At 18:36, Blogger CathyG said...

I do LOVE reading your commentaries, both about Paris in general, and your daily routine in specific....thanks for taking all of the time to do this....it is much appreciated by the folks back home who think about you often!

 
At 13:59, Blogger Clark said...

I am not a nerd! Now where did I put that book on French advertising in the 1950s...

 
At 00:52, Anonymous Anonymous said...

Clark,

Enjoying the posts as always. I chuckled at the Metro description, as I have married friends who actually did meet on the Metro, though they were both from Memphis.

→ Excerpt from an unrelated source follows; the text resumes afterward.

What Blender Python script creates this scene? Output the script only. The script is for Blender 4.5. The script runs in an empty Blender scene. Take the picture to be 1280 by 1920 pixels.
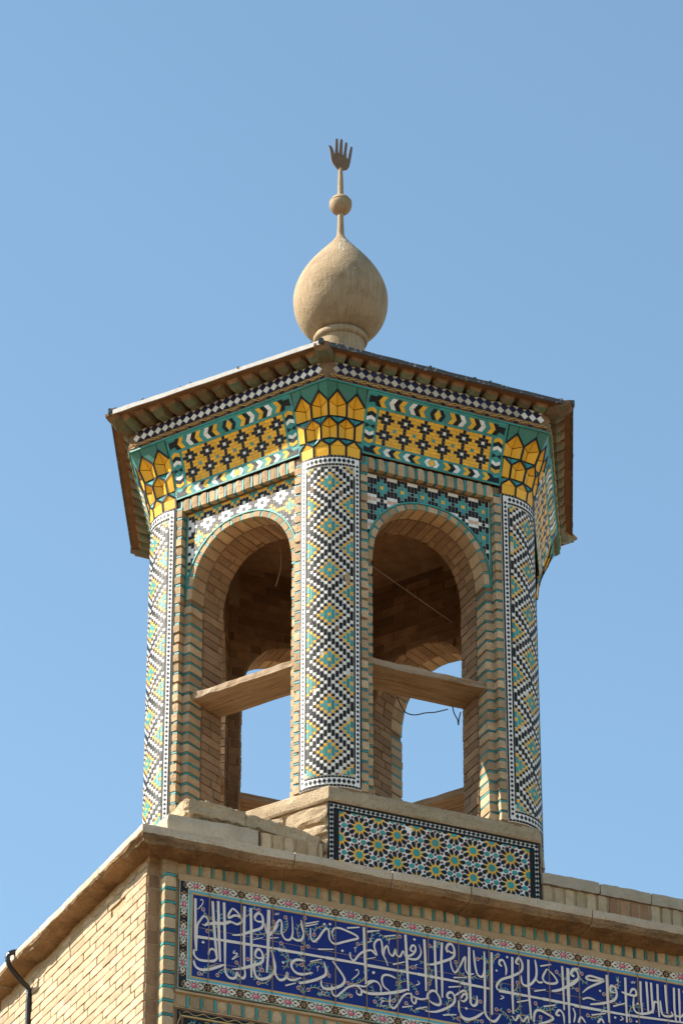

When we were living in Paris in 1993, one of our friends visiting was a drummer in a band, and a young damsel from Memphis who happended to be in the same metro car recognized him.

They dated, later wed and now have a child whom they will tell how they met.

Of course you could say my story is atypical since it involved a rock star, but these things happen to academics as well...

 
At 06:08, Anonymous Anonymous said...

Clark,
I DID read this particular posting. I enjoyed reading it and laughed several times. You might experiment with shocking the 4 metro archetypes (perhaps this is the wrong use of the word here).

Anyway, try, for instance, the unwrapped baby ruth bar placed conspicuously on the floor of the metreo. Or, bring a little squirt gun and squirt some of them secretively. This might be a little more dangerous. I'll try to think of some others.

I'll check the blog again. I know you must have some pictures on here (or maybe pictures aren't allowed on blogs). However, my first scan didn't discover any.

I'll get back with you with regard to Nicolas and Marie, hopefully by tomorrow, the 25th.